It was pointed out to me that the concept of “Going Cave Man” isn’t a complete bucket of crap. Yes, in theory it works. In practice it doesn’t. HOWEVER, there is a theory that is similar to “Going Cave Man” that is infinitely more successful and applicable to modern times. I like to call this theory “Going 50′s Man”
If we think back to the stereotypical 50′s male, we find ourselves thinking of the tall, dark, handsome type (luckily in pick up, appearance doesn’t mean a lot). The husbands that came home and the wife had their slippers waiting for their feet and a drink ready for their hands. They weren’t cave man aggressive, but they weren’t submissive either. These men knew what they wanted, when they wanted it, and how they wanted it.
These men were also just coming back from World War II, you had to be rough to survive that one. This translated into life at home too. Keep in mind, it’s a more civilized and controlled aggression than cave men. This theory holds up in practice because it’s not as primal, you can add some modern flair to it. If you think about it, “Going Cave Man” is really the 50′s male on steroids. Tone the aggression down and the concepts of primal overdrive will actually work. Instead of throwing a girl into a wall, try pulling her to you gently and with authority. It’s really a Renaissance man theory (multi-facted, not one dimensional).

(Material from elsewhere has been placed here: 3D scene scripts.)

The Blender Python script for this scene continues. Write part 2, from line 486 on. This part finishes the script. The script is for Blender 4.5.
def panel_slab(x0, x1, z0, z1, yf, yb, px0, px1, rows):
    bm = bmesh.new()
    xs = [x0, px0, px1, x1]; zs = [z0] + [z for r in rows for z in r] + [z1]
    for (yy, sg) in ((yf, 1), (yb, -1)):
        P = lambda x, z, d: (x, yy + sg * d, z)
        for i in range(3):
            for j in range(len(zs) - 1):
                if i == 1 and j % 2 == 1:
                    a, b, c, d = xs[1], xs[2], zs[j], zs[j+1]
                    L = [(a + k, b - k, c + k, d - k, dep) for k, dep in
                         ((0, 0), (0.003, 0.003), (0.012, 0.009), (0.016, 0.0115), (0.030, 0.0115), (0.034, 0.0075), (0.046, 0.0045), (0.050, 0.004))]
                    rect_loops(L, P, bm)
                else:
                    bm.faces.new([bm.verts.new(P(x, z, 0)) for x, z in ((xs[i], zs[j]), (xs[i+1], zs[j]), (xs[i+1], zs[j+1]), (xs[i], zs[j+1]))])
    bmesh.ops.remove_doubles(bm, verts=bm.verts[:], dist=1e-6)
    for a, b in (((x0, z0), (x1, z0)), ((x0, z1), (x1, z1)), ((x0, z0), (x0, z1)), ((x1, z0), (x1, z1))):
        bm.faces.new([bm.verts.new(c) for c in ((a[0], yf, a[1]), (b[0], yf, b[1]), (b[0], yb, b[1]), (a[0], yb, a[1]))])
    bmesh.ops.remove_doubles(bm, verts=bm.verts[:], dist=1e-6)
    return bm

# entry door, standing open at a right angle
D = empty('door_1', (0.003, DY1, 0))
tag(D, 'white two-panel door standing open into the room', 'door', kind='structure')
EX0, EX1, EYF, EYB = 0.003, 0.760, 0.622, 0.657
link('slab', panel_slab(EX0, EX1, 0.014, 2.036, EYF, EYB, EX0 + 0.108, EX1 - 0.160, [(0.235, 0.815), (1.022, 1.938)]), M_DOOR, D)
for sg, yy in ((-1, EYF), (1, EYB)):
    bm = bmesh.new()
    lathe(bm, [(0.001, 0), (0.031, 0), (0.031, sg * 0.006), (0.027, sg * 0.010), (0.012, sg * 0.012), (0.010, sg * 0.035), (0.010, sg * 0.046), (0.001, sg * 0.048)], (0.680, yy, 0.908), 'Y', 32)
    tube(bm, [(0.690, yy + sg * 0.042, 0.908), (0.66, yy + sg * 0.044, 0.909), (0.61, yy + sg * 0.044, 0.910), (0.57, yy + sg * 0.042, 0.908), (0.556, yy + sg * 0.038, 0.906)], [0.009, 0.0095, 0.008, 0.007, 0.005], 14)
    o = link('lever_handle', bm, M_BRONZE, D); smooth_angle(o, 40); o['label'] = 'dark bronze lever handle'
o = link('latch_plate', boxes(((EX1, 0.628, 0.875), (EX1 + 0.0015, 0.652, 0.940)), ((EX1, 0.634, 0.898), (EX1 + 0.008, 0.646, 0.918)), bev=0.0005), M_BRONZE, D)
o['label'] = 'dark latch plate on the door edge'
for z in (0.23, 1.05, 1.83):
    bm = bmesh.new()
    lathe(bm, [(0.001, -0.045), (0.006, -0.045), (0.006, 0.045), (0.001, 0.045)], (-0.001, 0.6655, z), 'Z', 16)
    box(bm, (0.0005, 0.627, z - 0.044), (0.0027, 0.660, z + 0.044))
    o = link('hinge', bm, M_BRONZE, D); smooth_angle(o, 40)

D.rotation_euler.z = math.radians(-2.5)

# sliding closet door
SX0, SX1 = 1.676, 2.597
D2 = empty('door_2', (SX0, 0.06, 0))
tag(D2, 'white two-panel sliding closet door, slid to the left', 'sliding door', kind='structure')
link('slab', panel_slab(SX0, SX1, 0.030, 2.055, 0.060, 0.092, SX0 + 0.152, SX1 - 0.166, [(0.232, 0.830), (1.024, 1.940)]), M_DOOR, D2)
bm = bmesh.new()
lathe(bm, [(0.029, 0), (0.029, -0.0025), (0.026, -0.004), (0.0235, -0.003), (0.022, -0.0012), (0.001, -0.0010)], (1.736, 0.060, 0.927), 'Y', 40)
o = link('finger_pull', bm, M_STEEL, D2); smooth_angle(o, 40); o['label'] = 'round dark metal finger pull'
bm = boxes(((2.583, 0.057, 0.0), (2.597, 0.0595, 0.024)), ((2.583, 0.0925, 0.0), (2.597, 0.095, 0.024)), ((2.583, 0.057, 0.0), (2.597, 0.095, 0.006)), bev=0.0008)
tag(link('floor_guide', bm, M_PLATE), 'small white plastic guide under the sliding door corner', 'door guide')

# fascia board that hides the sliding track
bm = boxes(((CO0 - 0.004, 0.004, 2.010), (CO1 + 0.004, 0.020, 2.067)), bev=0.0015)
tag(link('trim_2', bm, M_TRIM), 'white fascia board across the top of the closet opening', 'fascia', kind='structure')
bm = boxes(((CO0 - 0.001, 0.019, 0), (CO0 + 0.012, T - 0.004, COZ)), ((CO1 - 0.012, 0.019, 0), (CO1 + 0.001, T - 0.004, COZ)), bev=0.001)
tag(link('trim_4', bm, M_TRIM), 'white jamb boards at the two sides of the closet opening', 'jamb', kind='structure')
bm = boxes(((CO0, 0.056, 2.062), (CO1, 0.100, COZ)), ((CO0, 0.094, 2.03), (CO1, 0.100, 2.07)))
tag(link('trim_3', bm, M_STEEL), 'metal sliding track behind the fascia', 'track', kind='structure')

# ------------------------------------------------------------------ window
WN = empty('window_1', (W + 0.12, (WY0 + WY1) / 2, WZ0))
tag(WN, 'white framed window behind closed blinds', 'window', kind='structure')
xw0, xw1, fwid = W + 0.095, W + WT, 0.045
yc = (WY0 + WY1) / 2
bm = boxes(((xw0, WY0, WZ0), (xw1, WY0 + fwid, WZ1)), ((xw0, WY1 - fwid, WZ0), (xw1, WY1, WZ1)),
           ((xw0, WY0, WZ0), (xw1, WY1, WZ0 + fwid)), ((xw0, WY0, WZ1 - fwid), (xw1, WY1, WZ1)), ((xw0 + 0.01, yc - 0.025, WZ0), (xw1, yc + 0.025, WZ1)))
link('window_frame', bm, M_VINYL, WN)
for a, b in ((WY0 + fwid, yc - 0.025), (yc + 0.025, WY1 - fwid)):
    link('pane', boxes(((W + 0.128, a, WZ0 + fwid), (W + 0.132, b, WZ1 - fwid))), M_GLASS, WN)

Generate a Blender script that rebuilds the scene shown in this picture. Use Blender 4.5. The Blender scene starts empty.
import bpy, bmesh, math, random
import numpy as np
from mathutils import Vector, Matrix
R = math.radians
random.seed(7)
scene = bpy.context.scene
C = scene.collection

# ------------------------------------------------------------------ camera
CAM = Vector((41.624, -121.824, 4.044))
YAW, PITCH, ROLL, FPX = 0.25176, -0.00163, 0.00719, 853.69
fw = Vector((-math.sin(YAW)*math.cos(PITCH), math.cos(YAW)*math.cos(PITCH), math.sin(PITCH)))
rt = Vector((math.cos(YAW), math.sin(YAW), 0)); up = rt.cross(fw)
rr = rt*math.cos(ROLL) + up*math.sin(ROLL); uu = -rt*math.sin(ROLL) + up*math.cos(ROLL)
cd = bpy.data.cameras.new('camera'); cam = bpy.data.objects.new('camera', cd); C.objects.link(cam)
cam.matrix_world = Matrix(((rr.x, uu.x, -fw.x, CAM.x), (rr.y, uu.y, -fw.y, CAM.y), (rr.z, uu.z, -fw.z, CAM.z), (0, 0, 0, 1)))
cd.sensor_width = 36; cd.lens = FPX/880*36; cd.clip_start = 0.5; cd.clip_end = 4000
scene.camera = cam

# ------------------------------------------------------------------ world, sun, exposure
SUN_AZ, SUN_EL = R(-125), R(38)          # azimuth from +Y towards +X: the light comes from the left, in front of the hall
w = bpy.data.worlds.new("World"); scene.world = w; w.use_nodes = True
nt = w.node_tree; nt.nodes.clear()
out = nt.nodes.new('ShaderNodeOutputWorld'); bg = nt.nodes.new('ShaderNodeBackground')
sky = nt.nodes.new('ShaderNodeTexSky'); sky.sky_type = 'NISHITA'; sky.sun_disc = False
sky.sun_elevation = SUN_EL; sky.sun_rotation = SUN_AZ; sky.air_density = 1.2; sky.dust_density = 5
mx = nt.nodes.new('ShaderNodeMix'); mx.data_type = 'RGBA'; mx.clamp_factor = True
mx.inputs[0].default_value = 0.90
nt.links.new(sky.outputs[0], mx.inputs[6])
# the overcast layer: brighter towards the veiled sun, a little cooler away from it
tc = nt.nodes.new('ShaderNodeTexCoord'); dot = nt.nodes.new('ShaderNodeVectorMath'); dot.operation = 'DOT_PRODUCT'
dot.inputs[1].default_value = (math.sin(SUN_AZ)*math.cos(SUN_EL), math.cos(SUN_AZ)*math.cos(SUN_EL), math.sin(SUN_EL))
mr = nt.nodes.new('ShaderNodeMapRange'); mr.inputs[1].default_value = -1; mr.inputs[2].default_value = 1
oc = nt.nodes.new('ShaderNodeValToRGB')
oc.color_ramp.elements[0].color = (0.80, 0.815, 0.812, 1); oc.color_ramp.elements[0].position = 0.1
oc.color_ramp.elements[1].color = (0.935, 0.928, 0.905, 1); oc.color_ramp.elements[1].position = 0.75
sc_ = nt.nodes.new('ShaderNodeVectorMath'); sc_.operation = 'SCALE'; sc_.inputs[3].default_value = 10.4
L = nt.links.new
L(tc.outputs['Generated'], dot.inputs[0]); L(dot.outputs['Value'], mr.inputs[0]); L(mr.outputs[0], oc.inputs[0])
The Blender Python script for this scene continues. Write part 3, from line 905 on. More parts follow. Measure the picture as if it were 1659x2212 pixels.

“Going Cave Man” fails because it is overly aggressive, completely primal, and lacks finesse. “Going 50′s Man” on the other hand, is phenomenally successful because it is aggression combined with gentility, the primal with a modern flair, and is subliminally accessing secret desires instead of breaking into them. I would have no problem putting a personal warranty on this method. If done correctly, it never fails.
What’s worse than commenters who disagree? Fans who like your blog who always have a quibble or two,that’s what!
I agree with most of what you said, assuming we understand the statements are not about the way 100% of 950s men actually were, but more about what they were expected to be (and how probably most of them tried to be at least some of the time)
But the last statement I don’t think is true..It’s only doing to “never fail” when the person (or woman in this case) being approached is looking for that kind of dynamic, then, yes, it will never fail. But not all women are looking for that.
There are other women who prefer these exact roles reversed. It’s a smaller group, but a real group.
These is a third group of women who cannot relate to either of the above — they absolutely don’t want to be in either the man’s role or the women’s role in the two-part dynamic being described.
On another topic, I don’t understand why you admire someone going on 100 dates with 100 different women all in the small space of a short period of only 100 days..that isn’t good for him or his dates..What would be the food equivalent of that? A “how many ____ can you eat in 20 minutes?” food eating contest maybe? Not healthy but some people do it and I don’t want to make it illegal or to shout at them..but just to say, hey friend, take a little break and step back from it all and ask yourself, is this what I really want to do? Does it really feed my soul and my true (not superficial) needs?
Dr. Emmett Miller mentioned when trying to eat more healthy, to ask whether the food is whistling to you or humming to you…a high sugar high fat dessert might whistle to you, tempt you, but not really good for you or ultimately, what you want. When you’re honestly hungry and if it’s wholesome well made food, the food will hum. The dating thing is making attractive sounds to that blogger, and to some others..but they would like whistles from here. And even if some of those people are interested in non-monogamy or other nonconventional things, there are more hum-like ways of getting them, IMO..
Quibbles or not, having young people who are thoughtful, introspective, open minded, willing to change their minds, willing to challenge others but in a gentle way, and wanting to make the world a better place — we need more bloggers, and more citizens, like that, for the future of this country and the future of the Earth..
I agree that sometimes this method can fail. However, since it is a very small group of women who prefer no dynamic/different dynamic is very small, I guess what I meant to say is that it will work the majority of the time. These woman are few and far between.
In respect to the 100 girls/100 days project- As far as my understanding goes, it isn’t necessarily dates that he goes on. He merely wants to have “encounters”, ie meet people and interact with them.